§ PROBLEM TO WORK ON: Repeat all of the data precisely.

§ RECORDED INFORMATION:
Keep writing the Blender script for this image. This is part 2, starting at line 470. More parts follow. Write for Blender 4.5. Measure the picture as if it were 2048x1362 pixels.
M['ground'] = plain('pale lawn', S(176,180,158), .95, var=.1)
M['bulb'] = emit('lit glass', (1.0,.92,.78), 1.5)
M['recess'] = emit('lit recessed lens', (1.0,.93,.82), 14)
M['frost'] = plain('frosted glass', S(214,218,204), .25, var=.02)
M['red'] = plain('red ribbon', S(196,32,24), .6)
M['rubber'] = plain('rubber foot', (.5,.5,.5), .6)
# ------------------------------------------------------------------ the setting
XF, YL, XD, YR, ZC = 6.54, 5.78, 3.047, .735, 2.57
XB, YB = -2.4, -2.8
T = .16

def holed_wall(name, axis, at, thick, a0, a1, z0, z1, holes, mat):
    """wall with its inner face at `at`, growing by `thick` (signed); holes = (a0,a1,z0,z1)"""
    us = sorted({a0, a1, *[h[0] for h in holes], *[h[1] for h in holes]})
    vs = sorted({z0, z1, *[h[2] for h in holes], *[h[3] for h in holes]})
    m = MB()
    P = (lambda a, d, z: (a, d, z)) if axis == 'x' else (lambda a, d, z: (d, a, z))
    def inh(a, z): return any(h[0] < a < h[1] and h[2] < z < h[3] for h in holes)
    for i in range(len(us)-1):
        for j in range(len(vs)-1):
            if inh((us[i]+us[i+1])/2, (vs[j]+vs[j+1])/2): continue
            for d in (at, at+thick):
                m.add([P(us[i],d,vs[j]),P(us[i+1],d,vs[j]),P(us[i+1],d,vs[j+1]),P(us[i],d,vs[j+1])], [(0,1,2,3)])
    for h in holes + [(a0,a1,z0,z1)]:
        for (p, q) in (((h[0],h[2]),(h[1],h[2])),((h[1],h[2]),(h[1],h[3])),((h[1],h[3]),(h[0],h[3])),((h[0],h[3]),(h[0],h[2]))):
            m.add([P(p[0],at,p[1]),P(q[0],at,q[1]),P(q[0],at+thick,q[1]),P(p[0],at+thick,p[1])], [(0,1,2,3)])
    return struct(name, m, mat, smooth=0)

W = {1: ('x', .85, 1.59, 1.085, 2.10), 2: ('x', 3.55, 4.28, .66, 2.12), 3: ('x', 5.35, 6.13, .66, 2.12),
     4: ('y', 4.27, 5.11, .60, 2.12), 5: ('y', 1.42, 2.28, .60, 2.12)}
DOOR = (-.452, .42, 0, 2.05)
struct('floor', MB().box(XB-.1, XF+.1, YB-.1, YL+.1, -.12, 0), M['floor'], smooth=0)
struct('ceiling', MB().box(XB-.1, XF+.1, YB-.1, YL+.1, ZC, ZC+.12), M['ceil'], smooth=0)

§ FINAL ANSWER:
Keep writing the Blender script for this image. This is part 2, starting at line 470. More parts follow. Write for Blender 4.5. Measure the picture as if it were 2048x1362 pixels.
M['ground'] = plain('pale lawn', S(176,180,158), .95, var=.1)
M['bulb'] = emit('lit glass', (1.0,.92,.78), 1.5)
M['recess'] = emit('lit recessed lens', (1.0,.93,.82), 14)
M['frost'] = plain('frosted glass', S(214,218,204), .25, var=.02)
M['red'] = plain('red ribbon', S(196,32,24), .6)
M['rubber'] = plain('rubber foot', (.5,.5,.5), .6)
# ------------------------------------------------------------------ the setting
XF, YL, XD, YR, ZC = 6.54, 5.78, 3.047, .735, 2.57
XB, YB = -2.4, -2.8
T = .16

def holed_wall(name, axis, at, thick, a0, a1, z0, z1, holes, mat):
    """wall with its inner face at `at`, growing by `thick` (signed); holes = (a0,a1,z0,z1)"""
    us = sorted({a0, a1, *[h[0] for h in holes], *[h[1] for h in holes]})
    vs = sorted({z0, z1, *[h[2] for h in holes], *[h[3] for h in holes]})
    m = MB()
    P = (lambda a, d, z: (a, d, z)) if axis == 'x' else (lambda a, d, z: (d, a, z))
    def inh(a, z): return any(h[0] < a < h[1] and h[2] < z < h[3] for h in holes)
    for i in range(len(us)-1):
        for j in range(len(vs)-1):
            if inh((us[i]+us[i+1])/2, (vs[j]+vs[j+1])/2): continue
            for d in (at, at+thick):
                m.add([P(us[i],d,vs[j]),P(us[i+1],d,vs[j]),P(us[i+1],d,vs[j+1]),P(us[i],d,vs[j+1])], [(0,1,2,3)])
    for h in holes + [(a0,a1,z0,z1)]:
        for (p, q) in (((h[0],h[2]),(h[1],h[2])),((h[1],h[2]),(h[1],h[3])),((h[1],h[3]),(h[0],h[3])),((h[0],h[3]),(h[0],h[2]))):
            m.add([P(p[0],at,p[1]),P(q[0],at,q[1]),P(q[0],at+thick,q[1]),P(p[0],at+thick,p[1])], [(0,1,2,3)])
    return struct(name, m, mat, smooth=0)

W = {1: ('x', .85, 1.59, 1.085, 2.10), 2: ('x', 3.55, 4.28, .66, 2.12), 3: ('x', 5.35, 6.13, .66, 2.12),
     4: ('y', 4.27, 5.11, .60, 2.12), 5: ('y', 1.42, 2.28, .60, 2.12)}
DOOR = (-.452, .42, 0, 2.05)
struct('floor', MB().box(XB-.1, XF+.1, YB-.1, YL+.1, -.12, 0), M['floor'], smooth=0)
struct('ceiling', MB().box(XB-.1, XF+.1, YB-.1, YL+.1, ZC, ZC+.12), M['ceil'], smooth=0)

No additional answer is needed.